>>>>>

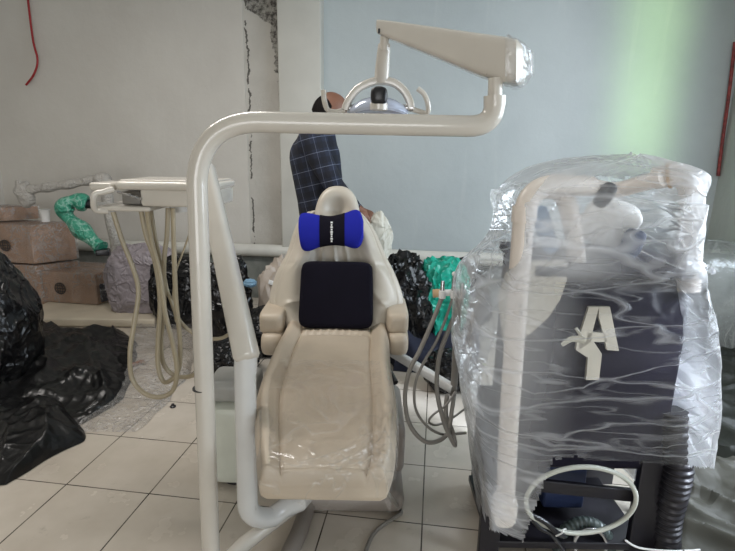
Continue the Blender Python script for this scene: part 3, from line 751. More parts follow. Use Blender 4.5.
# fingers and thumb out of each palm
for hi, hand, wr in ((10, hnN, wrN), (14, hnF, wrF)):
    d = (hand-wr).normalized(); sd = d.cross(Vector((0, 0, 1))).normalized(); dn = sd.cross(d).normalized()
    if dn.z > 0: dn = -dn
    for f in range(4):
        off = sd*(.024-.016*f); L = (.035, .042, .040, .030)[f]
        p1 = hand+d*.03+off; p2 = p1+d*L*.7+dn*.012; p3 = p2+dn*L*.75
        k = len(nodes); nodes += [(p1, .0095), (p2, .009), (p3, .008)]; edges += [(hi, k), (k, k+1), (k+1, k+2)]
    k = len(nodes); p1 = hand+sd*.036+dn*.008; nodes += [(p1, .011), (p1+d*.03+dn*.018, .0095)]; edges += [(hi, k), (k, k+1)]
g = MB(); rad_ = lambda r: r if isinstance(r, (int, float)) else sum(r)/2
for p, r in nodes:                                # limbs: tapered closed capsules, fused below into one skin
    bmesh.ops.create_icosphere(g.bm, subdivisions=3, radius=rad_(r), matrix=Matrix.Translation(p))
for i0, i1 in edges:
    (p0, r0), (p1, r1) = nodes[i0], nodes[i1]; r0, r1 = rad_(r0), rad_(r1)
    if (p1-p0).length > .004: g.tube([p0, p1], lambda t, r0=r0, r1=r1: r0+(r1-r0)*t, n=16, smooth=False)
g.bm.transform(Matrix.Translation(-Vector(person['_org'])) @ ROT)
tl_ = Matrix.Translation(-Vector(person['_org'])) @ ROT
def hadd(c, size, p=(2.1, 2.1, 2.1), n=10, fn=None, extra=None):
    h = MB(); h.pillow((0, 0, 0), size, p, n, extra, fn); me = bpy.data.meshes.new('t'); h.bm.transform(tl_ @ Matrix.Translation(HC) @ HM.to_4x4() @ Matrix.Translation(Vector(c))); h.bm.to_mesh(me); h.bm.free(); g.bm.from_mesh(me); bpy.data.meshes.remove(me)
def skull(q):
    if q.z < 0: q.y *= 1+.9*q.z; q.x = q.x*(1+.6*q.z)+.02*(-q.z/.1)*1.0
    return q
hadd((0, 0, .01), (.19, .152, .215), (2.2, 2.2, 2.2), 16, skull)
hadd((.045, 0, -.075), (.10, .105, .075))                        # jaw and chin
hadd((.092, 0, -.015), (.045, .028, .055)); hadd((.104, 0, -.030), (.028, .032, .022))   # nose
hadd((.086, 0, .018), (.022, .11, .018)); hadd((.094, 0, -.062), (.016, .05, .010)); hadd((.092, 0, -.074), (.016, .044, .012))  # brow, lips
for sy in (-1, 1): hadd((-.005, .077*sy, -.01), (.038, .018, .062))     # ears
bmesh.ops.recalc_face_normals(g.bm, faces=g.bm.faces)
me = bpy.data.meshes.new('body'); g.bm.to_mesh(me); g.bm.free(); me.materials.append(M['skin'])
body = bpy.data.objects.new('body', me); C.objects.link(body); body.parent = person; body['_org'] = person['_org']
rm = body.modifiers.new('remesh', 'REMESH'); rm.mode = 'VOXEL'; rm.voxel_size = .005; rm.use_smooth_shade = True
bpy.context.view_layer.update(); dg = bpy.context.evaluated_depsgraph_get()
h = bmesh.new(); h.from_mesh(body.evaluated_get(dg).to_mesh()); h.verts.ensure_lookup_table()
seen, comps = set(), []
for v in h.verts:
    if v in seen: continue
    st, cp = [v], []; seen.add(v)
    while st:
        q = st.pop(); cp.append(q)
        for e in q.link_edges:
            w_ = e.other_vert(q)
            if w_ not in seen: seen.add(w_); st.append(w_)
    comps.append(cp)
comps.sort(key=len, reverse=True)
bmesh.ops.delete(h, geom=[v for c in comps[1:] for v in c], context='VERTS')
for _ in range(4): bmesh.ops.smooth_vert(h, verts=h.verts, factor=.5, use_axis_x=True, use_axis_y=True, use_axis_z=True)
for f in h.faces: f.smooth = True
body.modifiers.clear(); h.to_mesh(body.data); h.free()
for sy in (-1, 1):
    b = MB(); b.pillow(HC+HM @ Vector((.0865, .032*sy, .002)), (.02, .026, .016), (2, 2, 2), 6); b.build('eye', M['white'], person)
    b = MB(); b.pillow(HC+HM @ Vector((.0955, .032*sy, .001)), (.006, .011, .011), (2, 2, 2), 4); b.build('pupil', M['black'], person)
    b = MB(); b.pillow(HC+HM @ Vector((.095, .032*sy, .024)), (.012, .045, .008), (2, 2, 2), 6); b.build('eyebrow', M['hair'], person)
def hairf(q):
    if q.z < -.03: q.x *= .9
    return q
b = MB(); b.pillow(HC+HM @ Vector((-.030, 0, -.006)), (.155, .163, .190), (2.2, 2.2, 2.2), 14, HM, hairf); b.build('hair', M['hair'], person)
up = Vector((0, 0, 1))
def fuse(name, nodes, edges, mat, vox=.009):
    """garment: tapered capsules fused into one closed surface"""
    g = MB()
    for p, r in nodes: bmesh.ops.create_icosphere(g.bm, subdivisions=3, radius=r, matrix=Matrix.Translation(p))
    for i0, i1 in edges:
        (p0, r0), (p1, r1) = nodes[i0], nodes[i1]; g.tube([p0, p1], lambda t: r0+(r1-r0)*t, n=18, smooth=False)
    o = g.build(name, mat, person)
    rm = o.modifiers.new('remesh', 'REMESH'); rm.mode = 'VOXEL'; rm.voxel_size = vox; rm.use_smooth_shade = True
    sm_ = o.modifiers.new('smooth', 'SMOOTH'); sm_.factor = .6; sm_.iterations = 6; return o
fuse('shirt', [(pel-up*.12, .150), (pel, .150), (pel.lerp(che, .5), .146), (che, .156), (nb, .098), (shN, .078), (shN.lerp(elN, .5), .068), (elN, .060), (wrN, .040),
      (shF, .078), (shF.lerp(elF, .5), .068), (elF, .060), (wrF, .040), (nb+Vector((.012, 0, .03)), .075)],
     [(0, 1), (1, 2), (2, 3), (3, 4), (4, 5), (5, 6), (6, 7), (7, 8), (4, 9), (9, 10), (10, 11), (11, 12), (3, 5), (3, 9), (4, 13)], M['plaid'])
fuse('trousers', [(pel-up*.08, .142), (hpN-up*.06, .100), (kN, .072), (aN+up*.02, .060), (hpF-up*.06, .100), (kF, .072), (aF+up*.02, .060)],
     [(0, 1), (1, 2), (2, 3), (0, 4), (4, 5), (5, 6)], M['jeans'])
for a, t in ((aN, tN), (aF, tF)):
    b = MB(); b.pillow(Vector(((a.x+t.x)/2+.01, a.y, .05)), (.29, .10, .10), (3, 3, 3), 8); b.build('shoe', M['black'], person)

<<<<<

| DIRECTIONS |
Return each line exactly as written. Any picture gets left out.

| TASK SOLUTION |
Continue the Blender Python script for this scene: part 3, from line 751. More parts follow. Use Blender 4.5.
# fingers and thumb out of each palm
for hi, hand, wr in ((10, hnN, wrN), (14, hnF, wrF)):
    d = (hand-wr).normalized(); sd = d.cross(Vector((0, 0, 1))).normalized(); dn = sd.cross(d).normalized()
    if dn.z > 0: dn = -dn
    for f in range(4):
        off = sd*(.024-.016*f); L = (.035, .042, .040, .030)[f]
        p1 = hand+d*.03+off; p2 = p1+d*L*.7+dn*.012; p3 = p2+dn*L*.75
        k = len(nodes); nodes += [(p1, .0095), (p2, .009), (p3, .008)]; edges += [(hi, k), (k, k+1), (k+1, k+2)]
    k = len(nodes); p1 = hand+sd*.036+dn*.008; nodes += [(p1, .011), (p1+d*.03+dn*.018, .0095)]; edges += [(hi, k), (k, k+1)]
g = MB(); rad_ = lambda r: r if isinstance(r, (int, float)) else sum(r)/2
for p, r in nodes:                                # limbs: tapered closed capsules, fused below into one skin
    bmesh.ops.create_icosphere(g.bm, subdivisions=3, radius=rad_(r), matrix=Matrix.Translation(p))
for i0, i1 in edges:
    (p0, r0), (p1, r1) = nodes[i0], nodes[i1]; r0, r1 = rad_(r0), rad_(r1)
    if (p1-p0).length > .004: g.tube([p0, p1], lambda t, r0=r0, r1=r1: r0+(r1-r0)*t, n=16, smooth=False)
g.bm.transform(Matrix.Translation(-Vector(person['_org'])) @ ROT)
tl_ = Matrix.Translation(-Vector(person['_org'])) @ ROT
def hadd(c, size, p=(2.1, 2.1, 2.1), n=10, fn=None, extra=None):
    h = MB(); h.pillow((0, 0, 0), size, p, n, extra, fn); me = bpy.data.meshes.new('t'); h.bm.transform(tl_ @ Matrix.Translation(HC) @ HM.to_4x4() @ Matrix.Translation(Vector(c))); h.bm.to_mesh(me); h.bm.free(); g.bm.from_mesh(me); bpy.data.meshes.remove(me)
def skull(q):
    if q.z < 0: q.y *= 1+.9*q.z; q.x = q.x*(1+.6*q.z)+.02*(-q.z/.1)*1.0
    return q
hadd((0, 0, .01), (.19, .152, .215), (2.2, 2.2, 2.2), 16, skull)
hadd((.045, 0, -.075), (.10, .105, .075))                        # jaw and chin
hadd((.092, 0, -.015), (.045, .028, .055)); hadd((.104, 0, -.030), (.028, .032, .022))   # nose
hadd((.086, 0, .018), (.022, .11, .018)); hadd((.094, 0, -.062), (.016, .05, .010)); hadd((.092, 0, -.074), (.016, .044, .012))  # brow, lips
for sy in (-1, 1): hadd((-.005, .077*sy, -.01), (.038, .018, .062))     # ears
bmesh.ops.recalc_face_normals(g.bm, faces=g.bm.faces)
me = bpy.data.meshes.new('body'); g.bm.to_mesh(me); g.bm.free(); me.materials.append(M['skin'])
body = bpy.data.objects.new('body', me); C.objects.link(body); body.parent = person; body['_org'] = person['_org']
rm = body.modifiers.new('remesh', 'REMESH'); rm.mode = 'VOXEL'; rm.voxel_size = .005; rm.use_smooth_shade = True
bpy.context.view_layer.update(); dg = bpy.context.evaluated_depsgraph_get()
h = bmesh.new(); h.from_mesh(body.evaluated_get(dg).to_mesh()); h.verts.ensure_lookup_table()
seen, comps = set(), []
for v in h.verts:
    if v in seen: continue
    st, cp = [v], []; seen.add(v)
    while st:
        q = st.pop(); cp.append(q)
        for e in q.link_edges:
            w_ = e.other_vert(q)
            if w_ not in seen: seen.add(w_); st.append(w_)
    comps.append(cp)
comps.sort(key=len, reverse=True)
bmesh.ops.delete(h, geom=[v for c in comps[1:] for v in c], context='VERTS')
for _ in range(4): bmesh.ops.smooth_vert(h, verts=h.verts, factor=.5, use_axis_x=True, use_axis_y=True, use_axis_z=True)
for f in h.faces: f.smooth = True
body.modifiers.clear(); h.to_mesh(body.data); h.free()
for sy in (-1, 1):
    b = MB(); b.pillow(HC+HM @ Vector((.0865, .032*sy, .002)), (.02, .026, .016), (2, 2, 2), 6); b.build('eye', M['white'], person)
    b = MB(); b.pillow(HC+HM @ Vector((.0955, .032*sy, .001)), (.006, .011, .011), (2, 2, 2), 4); b.build('pupil', M['black'], person)
    b = MB(); b.pillow(HC+HM @ Vector((.095, .032*sy, .024)), (.012, .045, .008), (2, 2, 2), 6); b.build('eyebrow', M['hair'], person)
def hairf(q):
    if q.z < -.03: q.x *= .9
    return q
b = MB(); b.pillow(HC+HM @ Vector((-.030, 0, -.006)), (.155, .163, .190), (2.2, 2.2, 2.2), 14, HM, hairf); b.build('hair', M['hair'], person)
up = Vector((0, 0, 1))
def fuse(name, nodes, edges, mat, vox=.009):
    """garment: tapered capsules fused into one closed surface"""
    g = MB()
    for p, r in nodes: bmesh.ops.create_icosphere(g.bm, subdivisions=3, radius=r, matrix=Matrix.Translation(p))
    for i0, i1 in edges:
        (p0, r0), (p1, r1) = nodes[i0], nodes[i1]; g.tube([p0, p1], lambda t: r0+(r1-r0)*t, n=18, smooth=False)
    o = g.build(name, mat, person)
    rm = o.modifiers.new('remesh', 'REMESH'); rm.mode = 'VOXEL'; rm.voxel_size = vox; rm.use_smooth_shade = True
    sm_ = o.modifiers.new('smooth', 'SMOOTH'); sm_.factor = .6; sm_.iterations = 6; return o
fuse('shirt', [(pel-up*.12, .150), (pel, .150), (pel.lerp(che, .5), .146), (che, .156), (nb, .098), (shN, .078), (shN.lerp(elN, .5), .068), (elN, .060), (wrN, .040),
      (shF, .078), (shF.lerp(elF, .5), .068), (elF, .060), (wrF, .040), (nb+Vector((.012, 0, .03)), .075)],
     [(0, 1), (1, 2), (2, 3), (3, 4), (4, 5), (5, 6), (6, 7), (7, 8), (4, 9), (9, 10), (10, 11), (11, 12), (3, 5), (3, 9), (4, 13)], M['plaid'])
fuse('trousers', [(pel-up*.08, .142), (hpN-up*.06, .100), (kN, .072), (aN+up*.02, .060), (hpF-up*.06, .100), (kF, .072), (aF+up*.02, .060)],
     [(0, 1), (1, 2), (2, 3), (0, 4), (4, 5), (5, 6)], M['jeans'])
for a, t in ((aN, tN), (aF, tF)):
    b = MB(); b.pillow(Vector(((a.x+t.x)/2+.01, a.y, .05)), (.29, .10, .10), (3, 3, 3), 8); b.build('shoe', M['black'], person)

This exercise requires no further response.